FMB launches agenda to improve quality in construction


Source: / Zoran Ras

Small builders are calling on government to introduce a licensing scheme in order to stamp out cowboy builders, according to the Federation of Master Builders.

Almost 80% of builders are calling for more regulation in the construction industry to get rid of poor quality, according to the Federation of Master Builders (FMB).

Brian Berry, chief executive of the FMB, said: “Until we introduce a licensing scheme in construction, cowboy builders will continue to run rampant in our industry. Licensing would ensure a minimum level of competence and professionalism and give consumers greater assurance when hiring a builder.

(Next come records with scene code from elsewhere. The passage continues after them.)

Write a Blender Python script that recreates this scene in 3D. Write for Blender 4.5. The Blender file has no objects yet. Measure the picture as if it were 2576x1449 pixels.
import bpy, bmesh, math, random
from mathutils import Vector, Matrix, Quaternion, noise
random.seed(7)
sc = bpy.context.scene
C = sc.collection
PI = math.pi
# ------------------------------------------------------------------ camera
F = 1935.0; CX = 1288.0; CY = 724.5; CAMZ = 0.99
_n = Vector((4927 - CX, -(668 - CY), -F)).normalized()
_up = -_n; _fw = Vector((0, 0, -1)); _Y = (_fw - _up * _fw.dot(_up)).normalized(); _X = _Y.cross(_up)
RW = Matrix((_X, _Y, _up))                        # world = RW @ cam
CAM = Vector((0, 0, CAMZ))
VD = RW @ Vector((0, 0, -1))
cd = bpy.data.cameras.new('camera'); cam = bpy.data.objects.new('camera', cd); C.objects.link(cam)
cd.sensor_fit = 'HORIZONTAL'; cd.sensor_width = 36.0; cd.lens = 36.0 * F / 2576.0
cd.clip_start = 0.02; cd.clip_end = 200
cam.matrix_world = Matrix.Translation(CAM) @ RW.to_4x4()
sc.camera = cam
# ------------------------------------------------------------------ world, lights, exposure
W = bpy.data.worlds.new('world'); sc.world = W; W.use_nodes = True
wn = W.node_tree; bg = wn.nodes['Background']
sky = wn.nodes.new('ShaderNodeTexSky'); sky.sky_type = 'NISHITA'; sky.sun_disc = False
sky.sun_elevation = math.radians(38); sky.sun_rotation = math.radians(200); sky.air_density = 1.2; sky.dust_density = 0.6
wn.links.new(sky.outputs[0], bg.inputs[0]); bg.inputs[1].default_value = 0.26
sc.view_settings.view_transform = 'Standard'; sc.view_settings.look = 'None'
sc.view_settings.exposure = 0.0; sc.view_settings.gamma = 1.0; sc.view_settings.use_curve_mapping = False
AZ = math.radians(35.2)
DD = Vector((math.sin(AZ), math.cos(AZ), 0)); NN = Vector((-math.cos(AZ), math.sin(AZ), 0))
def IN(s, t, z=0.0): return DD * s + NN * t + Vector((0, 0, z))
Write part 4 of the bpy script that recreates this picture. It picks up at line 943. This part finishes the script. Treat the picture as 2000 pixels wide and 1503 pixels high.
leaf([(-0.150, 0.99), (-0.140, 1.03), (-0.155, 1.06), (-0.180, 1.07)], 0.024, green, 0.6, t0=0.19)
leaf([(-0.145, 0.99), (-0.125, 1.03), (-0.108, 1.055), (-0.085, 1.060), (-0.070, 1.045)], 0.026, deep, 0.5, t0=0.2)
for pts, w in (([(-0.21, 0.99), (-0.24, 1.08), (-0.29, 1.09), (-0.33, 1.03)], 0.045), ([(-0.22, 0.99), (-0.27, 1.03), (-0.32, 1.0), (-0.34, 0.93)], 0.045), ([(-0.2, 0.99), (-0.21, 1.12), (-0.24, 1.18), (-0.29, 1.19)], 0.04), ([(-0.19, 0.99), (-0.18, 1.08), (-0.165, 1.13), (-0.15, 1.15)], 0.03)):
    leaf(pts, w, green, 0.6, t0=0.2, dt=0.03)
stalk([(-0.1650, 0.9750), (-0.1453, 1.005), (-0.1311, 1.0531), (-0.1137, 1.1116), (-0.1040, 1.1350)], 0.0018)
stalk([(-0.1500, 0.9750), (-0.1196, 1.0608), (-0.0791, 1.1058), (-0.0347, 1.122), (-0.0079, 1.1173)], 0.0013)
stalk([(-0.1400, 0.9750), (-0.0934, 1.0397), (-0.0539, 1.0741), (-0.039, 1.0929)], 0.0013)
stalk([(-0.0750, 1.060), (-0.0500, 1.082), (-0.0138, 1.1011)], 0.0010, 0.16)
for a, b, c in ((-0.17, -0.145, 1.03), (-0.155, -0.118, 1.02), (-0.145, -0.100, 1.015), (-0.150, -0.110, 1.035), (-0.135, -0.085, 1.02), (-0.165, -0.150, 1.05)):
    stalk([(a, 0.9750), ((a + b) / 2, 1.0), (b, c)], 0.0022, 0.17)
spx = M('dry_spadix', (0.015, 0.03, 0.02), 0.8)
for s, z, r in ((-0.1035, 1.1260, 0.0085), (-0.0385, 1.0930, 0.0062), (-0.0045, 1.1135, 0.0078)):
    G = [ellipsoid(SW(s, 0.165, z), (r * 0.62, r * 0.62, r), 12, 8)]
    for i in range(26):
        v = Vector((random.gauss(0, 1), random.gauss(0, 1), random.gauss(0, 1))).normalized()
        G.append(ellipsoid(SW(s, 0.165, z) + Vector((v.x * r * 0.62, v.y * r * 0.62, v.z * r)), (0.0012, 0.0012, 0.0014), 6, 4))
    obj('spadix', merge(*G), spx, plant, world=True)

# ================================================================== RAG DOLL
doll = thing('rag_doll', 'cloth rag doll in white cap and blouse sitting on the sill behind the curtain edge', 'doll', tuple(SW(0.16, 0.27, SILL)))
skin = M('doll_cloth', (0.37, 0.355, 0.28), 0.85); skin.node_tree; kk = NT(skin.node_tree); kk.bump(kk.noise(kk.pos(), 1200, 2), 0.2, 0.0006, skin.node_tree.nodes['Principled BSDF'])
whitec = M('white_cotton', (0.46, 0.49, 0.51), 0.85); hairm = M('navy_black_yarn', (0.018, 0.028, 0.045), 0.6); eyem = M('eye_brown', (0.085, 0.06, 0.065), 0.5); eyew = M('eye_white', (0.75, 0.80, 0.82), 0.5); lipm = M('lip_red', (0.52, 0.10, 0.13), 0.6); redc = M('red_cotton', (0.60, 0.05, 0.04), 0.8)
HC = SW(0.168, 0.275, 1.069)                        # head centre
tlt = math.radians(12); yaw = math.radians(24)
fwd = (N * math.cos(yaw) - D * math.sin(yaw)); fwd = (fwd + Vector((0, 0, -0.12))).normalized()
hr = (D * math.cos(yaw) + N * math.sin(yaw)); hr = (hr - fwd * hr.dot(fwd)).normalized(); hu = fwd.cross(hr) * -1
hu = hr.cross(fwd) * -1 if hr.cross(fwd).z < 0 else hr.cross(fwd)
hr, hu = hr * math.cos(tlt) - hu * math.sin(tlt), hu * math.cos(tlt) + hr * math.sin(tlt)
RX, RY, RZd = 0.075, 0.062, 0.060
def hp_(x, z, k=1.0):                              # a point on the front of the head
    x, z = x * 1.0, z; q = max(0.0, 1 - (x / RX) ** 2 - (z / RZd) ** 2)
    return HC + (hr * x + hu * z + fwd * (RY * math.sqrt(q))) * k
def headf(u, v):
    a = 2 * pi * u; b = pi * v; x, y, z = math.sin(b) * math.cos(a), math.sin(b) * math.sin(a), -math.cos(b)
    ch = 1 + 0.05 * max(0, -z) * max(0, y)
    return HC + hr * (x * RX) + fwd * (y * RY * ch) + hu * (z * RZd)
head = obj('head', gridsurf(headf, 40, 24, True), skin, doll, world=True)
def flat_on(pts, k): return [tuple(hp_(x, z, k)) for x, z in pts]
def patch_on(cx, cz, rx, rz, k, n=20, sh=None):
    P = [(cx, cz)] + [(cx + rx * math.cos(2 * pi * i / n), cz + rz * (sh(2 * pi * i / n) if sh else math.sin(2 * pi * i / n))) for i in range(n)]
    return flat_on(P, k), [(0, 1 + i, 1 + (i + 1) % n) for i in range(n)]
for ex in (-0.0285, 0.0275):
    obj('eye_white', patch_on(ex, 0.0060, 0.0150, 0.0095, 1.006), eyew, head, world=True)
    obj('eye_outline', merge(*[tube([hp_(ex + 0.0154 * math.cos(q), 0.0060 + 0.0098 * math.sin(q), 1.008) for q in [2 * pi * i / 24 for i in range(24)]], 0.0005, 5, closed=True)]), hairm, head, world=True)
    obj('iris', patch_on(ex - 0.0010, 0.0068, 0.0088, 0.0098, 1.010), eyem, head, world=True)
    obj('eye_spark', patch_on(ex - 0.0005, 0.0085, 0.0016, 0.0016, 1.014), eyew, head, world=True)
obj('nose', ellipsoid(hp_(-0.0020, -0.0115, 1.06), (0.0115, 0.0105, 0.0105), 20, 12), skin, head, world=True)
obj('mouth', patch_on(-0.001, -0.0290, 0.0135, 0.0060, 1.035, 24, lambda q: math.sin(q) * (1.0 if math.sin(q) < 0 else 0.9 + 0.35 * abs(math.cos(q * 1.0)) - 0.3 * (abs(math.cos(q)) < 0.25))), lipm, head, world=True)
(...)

“Unlike in the US and Germany, anyone can be a builder in the UK. What this means is that we have allowed a significant minority of cowboy builders to give the whole construction industry a bad name.

“Our latest research shows that almost 80% of our members are so fed up with rogue builders tarnishing their reputation, they are in favour of introducing a licensing scheme.”

Berry said the group’s research had found a third of homeowners in the UK were so anxious about hiring a “dodgy builder” they chose not to commission any building work.

A new licensing scheme is one of three key aims outlined in the FMB’s new agenda for addressing quality issues in the construction industry, which was launched in the House of Commons last night.

The ‘Raising the bar: A post-Grenfell agenda for quality and professionalism in construction’ agenda is also looking to introduce mandatory warranties for work that requires building regulations approval and the introduction of a new general builder qualification.

The FMB is recommending the building regulations sign off should simply be adapted to include the requirement for a minimum 24-month warranty by any warranty provider with a code of practice which meets the Chartered Trading Standards Institute’s standards.

The trade body is also looking to work with its members and other industry bodies to develop a framework for the general builder qualification that will be attractive to the industry. It will then scope out both the implementation and delivery of this qualification.